Siyasetin en kirli oyunu orada oynandı ve SİĞİ hep mahkum oldu.

Seçilen şımarıklık ve hayırsızlık yaparak oranın üzerine oynadı.

Kaybeden muradına eremedi diye şeytanın aklına gelmeyecek fırıldaklar çevirdi.

Benim saydığım beş Kaymakam geldi, sondan bir önceki dışında hayırla yad edileni olmadı.

Eski Muhtar Ramiz ise bütün derdiniz gönderin sürgüne gitsin ama SİĞİ'ye ihanet etmeyin. 

Kooperatif olarak yolsuzluk yaptı ise mahkemelerde süründürün ama onu bahane edip SİĞİ'ye kıymayın.

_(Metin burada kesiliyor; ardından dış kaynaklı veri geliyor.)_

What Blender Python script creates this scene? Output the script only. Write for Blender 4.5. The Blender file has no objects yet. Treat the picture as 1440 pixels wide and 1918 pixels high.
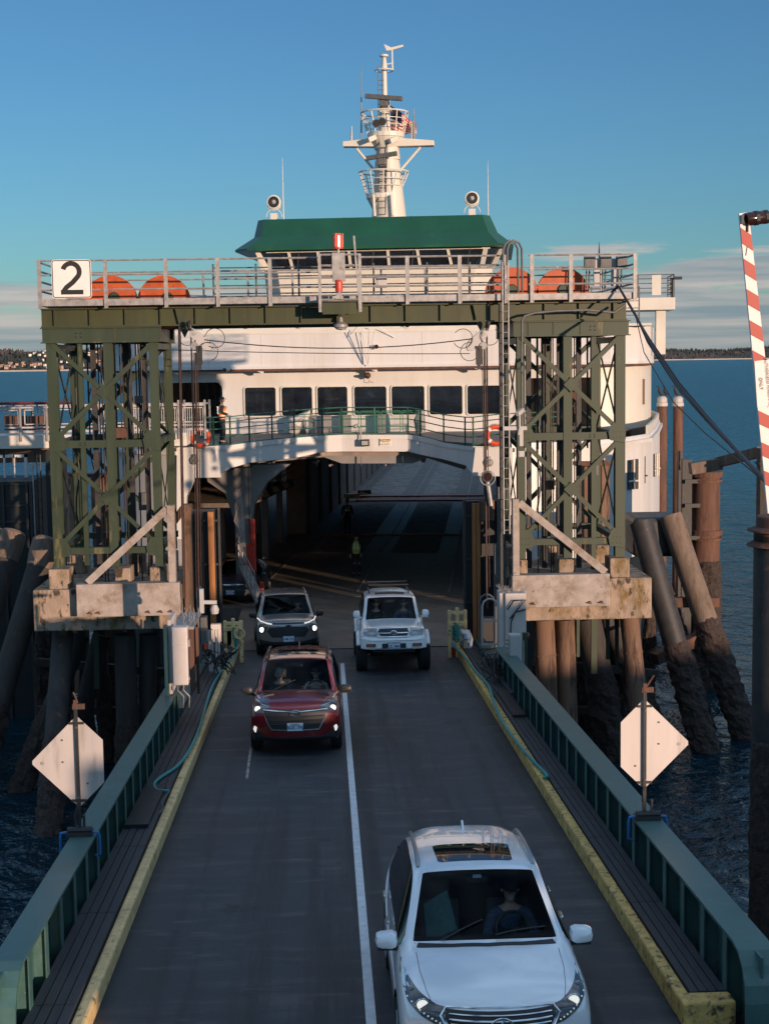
import bpy, bmesh, math, random
from mathutils import Vector, Matrix, Euler, noise
from mathutils.bvhtree import BVHTree
from mathutils.geometry import delaunay_2d_cdt
random.seed(7)
PI=math.pi; R=math.radians
scene=bpy.context.scene; COL=scene.collection

# ------------------------------------------------------------ camera
PSI,PITCH,ROLL,FPX=.0405,.102,.0146,2750.0
CAMZ=12.0
f_=Vector((math.sin(PSI)*math.cos(PITCH),math.cos(PSI)*math.cos(PITCH),-math.sin(PITCH)))
r0=Vector((math.cos(PSI),-math.sin(PSI),0)); u0=r0.cross(f_)
r_=r0*math.cos(ROLL)-u0*math.sin(ROLL); u_=r0*math.sin(ROLL)+u0*math.cos(ROLL)
cd=bpy.data.cameras.new('camera'); cam=bpy.data.objects.new('camera',cd); COL.objects.link(cam)
M3=Matrix((r_,u_,-f_)).transposed()
cam.matrix_world=Matrix.Translation((0,0,CAMZ))@M3.to_4x4()
cd.sensor_fit='HORIZONTAL'; cd.sensor_width=36; cd.lens=FPX/1440*36
cd.clip_start=.1; cd.clip_end=60000
scene.camera=cam
def PX(x,y,Y):
    """world point that stands at depth Y on the sight line through photo pixel x,y"""
    d=f_+r_*((x-720)/FPX)-u_*((y-959)/FPX)
    return Vector((0,0,CAMZ))+d*(Y/d.y)
# ------------------------------------------------------------ sky, sun, exposure
SUN_AZ=R(33); SUN_EL=R(4.2)      # the sun stands low behind the camera, to its right
w=bpy.data.worlds.new('World'); scene.world=w; w.use_nodes=True
nt=w.node_tree; N=nt.nodes; L=nt.links; N.clear()
def nd(t,**k):
    n=N.new(t)
    for a,b in k.items(): setattr(n,a,b)
    return n
sky=nd('ShaderNodeTexSky',sky_type='NISHITA',sun_disc=False)
sky.sun_elevation=R(8.5); sky.sun_rotation=PI-SUN_AZ
sky.air_density=1.0; sky.dust_density=0.35; sky.ozone_density=2.0; sky.altitude=0
bg=nd('ShaderNodeBackground'); bg.inputs[1].default_value=.15
hs=nd('ShaderNodeMix',data_type='RGBA',blend_type='MULTIPLY'); hs.inputs['Factor'].default_value=1; hs.inputs['B'].default_value=(.200,.345,.485,1)
L.new(sky.outputs[0],hs.inputs['A']); L.new(hs.outputs['Result'],bg.inputs[0])
tc=nd('ShaderNodeTexCoord'); sx=nd('ShaderNodeSeparateXYZ'); L.new(tc.outputs['Generated'],sx.inputs[0])
mp=nd('ShaderNodeMapping'); mp.inputs['Scale'].default_value=(5,5,42); L.new(tc.outputs['Generated'],mp.inputs[0])
nz=nd('ShaderNodeTexNoise'); nz.inputs['Scale'].default_value=1.7; nz.inputs['Detail'].default_value=8; nz.inputs['Roughness'].default_value=.58; nz.inputs['Distortion'].default_value=.3
mp.inputs['Location'].default_value=(3.1,1.2,.4)
L.new(mp.outputs[0],nz.inputs['Vector'])
def math_(op,a,b=None,c=None):
    n=nd('ShaderNodeMath',operation=op)
    for i,v in enumerate((a,b,c)):
        if v is None: continue
        if isinstance(v,(int,float)): n.inputs[i].default_value=v
        else: L.new(v,n.inputs[i])
    return n.outputs[0]
# cloud bank lying on the horizon, a little higher to the right
lim=math_('ADD',math_('MULTIPLY',sx.outputs['X'],.03),.058)
h=math_('DIVIDE',sx.outputs['Z'],lim)
dens=math_('ADD',math_('MULTIPLY',math_('SUBTRACT',nz.outputs['Fac'],.5),.95),math_('MULTIPLY',math_('SUBTRACT',1.08,h),.50))
mr=nd('ShaderNodeMapRange'); mr.inputs['From Min'].default_value=0; mr.inputs['From Max'].default_value=.16; L.new(dens,mr.inputs['Value'])
mr.interpolation_type='SMOOTHSTEP'
mp2=nd('ShaderNodeMapping'); mp2.inputs['Scale'].default_value=(4,4,95); mp2.inputs['Location'].default_value=(.3,2.2,1.4); L.new(tc.outputs['Generated'],mp2.inputs[0])
nz2=nd('ShaderNodeTexNoise'); nz2.inputs['Scale'].default_value=1.3; nz2.inputs['Detail'].default_value=7; L.new(mp2.outputs[0],nz2.inputs['Vector'])
edge=nd('ShaderNodeMapRange'); edge.inputs['From Min'].default_value=.05; edge.inputs['From Max'].default_value=.32; edge.inputs['To Min'].default_value=.20; edge.inputs['To Max'].default_value=0; L.new(dens,edge.inputs['Value'])
ccr=nd('ShaderNodeValToRGB'); L.new(math_('ADD',nz2.outputs['Fac'],edge.outputs[0]),ccr.inputs[0])
ccr.color_ramp.elements[0].position=.42; ccr.color_ramp.elements[0].color=(.22,.28,.33,1)
ccr.color_ramp.elements[1].position=.74; ccr.color_ramp.elements[1].color=(.52,.47,.45,1)
bc=nd('ShaderNodeBackground'); L.new(ccr.outputs[0],bc.inputs[0]); bc.inputs[1].default_value=.62
ms=nd('ShaderNodeMixShader'); L.new(math_('MULTIPLY',mr.outputs[0],.85),ms.inputs[0]); L.new(bg.outputs[0],ms.inputs[1]); L.new(bc.outputs[0],ms.inputs[2])
# unseen bright cloud layer added high above the frame as fill light
mp3=nd('ShaderNodeMapping'); mp3.inputs['Scale'].default_value=(1.2,3.2,1.5); mp3.inputs['Rotation'].default_value=(0,0,.5); L.new(tc.outputs['Generated'],mp3.inputs[0])
nz3=nd('ShaderNodeTexNoise'); nz3.inputs['Scale'].default_value=1.6; nz3.inputs['Detail'].default_value=8; nz3.inputs['Distortion'].default_value=.8; L.new(mp3.outputs[0],nz3.inputs['Vector'])
hi=nd('ShaderNodeMapRange'); hi.inputs['From Min'].default_value=.30; hi.inputs['From Max'].default_value=.55; L.new(sx.outputs['Z'],hi.inputs['Value']); hi.interpolation_type='SMOOTHSTEP'
cv=nd('ShaderNodeMapRange'); cv.inputs['From Min'].default_value=.36; cv.inputs['From Max'].default_value=.66; L.new(nz3.outputs['Fac'],cv.inputs['Value'])
bc3=nd('ShaderNodeBackground'); bc3.inputs[0].default_value=(.50,.68,.90,1); bc3.inputs[1].default_value=.82
ms3=nd('ShaderNodeMixShader'); L.new(math_('MULTIPLY',hi.outputs[0],cv.outputs[0]),ms3.inputs[0]); L.new(ms.outputs[0],ms3.inputs[1]); L.new(bc3.outputs[0],ms3.inputs[2])
wo=nd('ShaderNodeOutputWorld'); L.new(ms3.outputs[0],wo.inputs[0])
sl=bpy.data.lights.new('sun','SUN'); sl.energy=3.3; sl.angle=R(.6); sl.color=(1,.70,.50)
sun=bpy.data.objects.new('sun',sl); COL.objects.link(sun)
SD=Vector((math.sin(SUN_AZ)*math.cos(SUN_EL),-math.cos(SUN_AZ)*math.cos(SUN_EL),math.sin(SUN_EL)))
sun.rotation_euler=SD.to_track_quat('Z','Y').to_euler()
scene.view_settings.view_transform='Standard'; scene.view_settings.look='None'
scene.view_settings.exposure=.75; scene.view_settings.gamma=1; scene.view_settings.use_curve_mapping=False
scene.cycles.max_bounces=6; scene.cycles.use_denoising=True

# ------------------------------------------------------------ materials
def mat(name,c,rough=.6,metal=0,var=.25,scale=3,bump=0,bscale=30,stain=None,streak=False,coat=0,spec=.5,back=None):
    m=bpy.data.materials.new(name); m.use_nodes=True; t=m.node_tree; b=t.nodes['Principled BSDF']
    def n(k,**kw):
        q=t.nodes.new(k)
        for a,v in kw.items(): setattr(q,a,v)
        return q
    b.inputs['Roughness'].default_value=rough; b.inputs['Metallic'].default_value=metal
    b.inputs['Coat Weight'].default_value=coat; b.inputs['Specular IOR Level'].default_value=spec
    b.inputs['Coat Roughness'].default_value=.04
    g=n('ShaderNodeNewGeometry'); pos=g.outputs['Position']
    if streak:
        mp=n('ShaderNodeMapping'); mp.inputs['Scale'].default_value=(1,1,.14 if streak is True else streak); t.links.new(pos,mp.inputs[0]); pos2=mp.outputs[0]
    else: pos2=pos
    z=n('ShaderNodeTexNoise'); z.inputs['Scale'].default_value=scale; z.inputs['Detail'].default_value=6; z.inputs['Roughness'].default_value=.62
    t.links.new(pos2,z.inputs['Vector'])
    r=n('ShaderNodeValToRGB'); r.color_ramp.elements[0].position=.3; r.color_ramp.elements[1].position=.72
    r.color_ramp.elements[0].color=tuple(x*(1-var) for x in c)+(1,); r.color_ramp.elements[1].color=tuple(min(1,x*(1+var*.55)) for x in c)+(1,)
    t.links.new(z.outputs['Fac'],r.inputs[0]); col=r.outputs[0]
    if stain:
        for st in (stain if isinstance(stain,list) else [stain]):
            sc_,ss,th,wd=st[:4]
            z2=n('ShaderNodeTexNoise'); z2.inputs['Scale'].default_value=ss; z2.inputs['Detail'].default_value=7; z2.inputs['Roughness'].default_value=.7
            ad=n('ShaderNodeVectorMath',operation='ADD'); ad.inputs[1].default_value=(13.1*ss,7.7,4.2); srcp=pos2
            if len(st)>4:
                m5=n('ShaderNodeMapping'); m5.inputs['Scale'].default_value=st[4]; t.links.new(pos,m5.inputs[0]); srcp=m5.outputs[0]
            t.links.new(srcp,ad.inputs[0]); t.links.new(ad.outputs[0],z2.inputs['Vector'])
            q=n('ShaderNodeMapRange'); q.inputs['From Min'].default_value=th; q.inputs['From Max'].default_value=th+wd; t.links.new(z2.outputs['Fac'],q.inputs['Value'])
            mx=n('ShaderNodeMix',data_type='RGBA'); t.links.new(q.outputs[0],mx.inputs['Factor']); t.links.new(col,mx.inputs['A']); mx.inputs['B'].default_value=tuple(sc_)+(1,)
            col=mx.outputs['Result']
    t.links.new(col,b.inputs['Base Color'])
    if rough>.12 and rough<.95:
        q=n('ShaderNodeMapRange'); q.inputs['To Min'].default_value=max(0,rough-.1); q.inputs['To Max'].default_value=min(1,rough+.12); t.links.new(z.outputs['Fac'],q.inputs['Value']); t.links.new(q.outputs[0],b.inputs['Roughness'])
    if bump:
        z3=n('ShaderNodeTexNoise'); z3.inputs['Scale'].default_value=bscale; z3.inputs['Detail'].default_value=5; t.links.new(pos2,z3.inputs['Vector'])
        bp=n('ShaderNodeBump'); bp.inputs['Strength'].default_value=bump; bp.inputs['Distance'].default_value=.02
        t.links.new(z3.outputs['Fac'],bp.inputs['Height']); t.links.new(bp.outputs[0],b.inputs['Normal'])
    if back:
        o=t.nodes['Material Output']; d=n('ShaderNodeBsdfDiffuse'); d.inputs[0].default_value=tuple(back)+(1,)
        mx=n('ShaderNodeMixShader'); t.links.new(g.outputs['Backfacing'],mx.inputs[0]); t.links.new(b.outputs[0],mx.inputs[1]); t.links.new(d.outputs[0],mx.inputs[2]); t.links.new(mx.outputs[0],o.inputs['Surface'])
    return m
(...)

Yıkım kararı alanlar ve o kararı kına yakarak uygulayanlar bakın size ne diyeceğim.

Kilisenin solunda deniz kıyısında geniş bir alan var ya!

Sizi uyarıyorum!

Orası yakında gece gündüz, kontrolsüz çevreye ve beldeye zarar verecek her türlü icraatın merkezi olacaktır.

Birkaç gün önce Bebek koyunda yaşananları görürseniz şaşırmayın!

Kavgalar çıkarsa tedbirli olun!

Siz her an kontrol edebileceğiniz ve hatta çalışanların çevrenin güvenliği için gösterdiği çabayı sıfırlayarak bir mekanı yıktınız, yirmi kişiyi işsiz bıraktınız eserinizle öğünün ve çıkması kaçınılmaz olaylara müdahale için ekip gönderirken kınayı da unutmayın!

Bu işletme bu ruhsatları bakkaldan almadı.

Yine de bir skıntı varsa yargı sürecinini beklenmesi gerekmez mi?

Bu günler bir gün geçecektir ama SİĞİ sizi asla unutmayacaktır.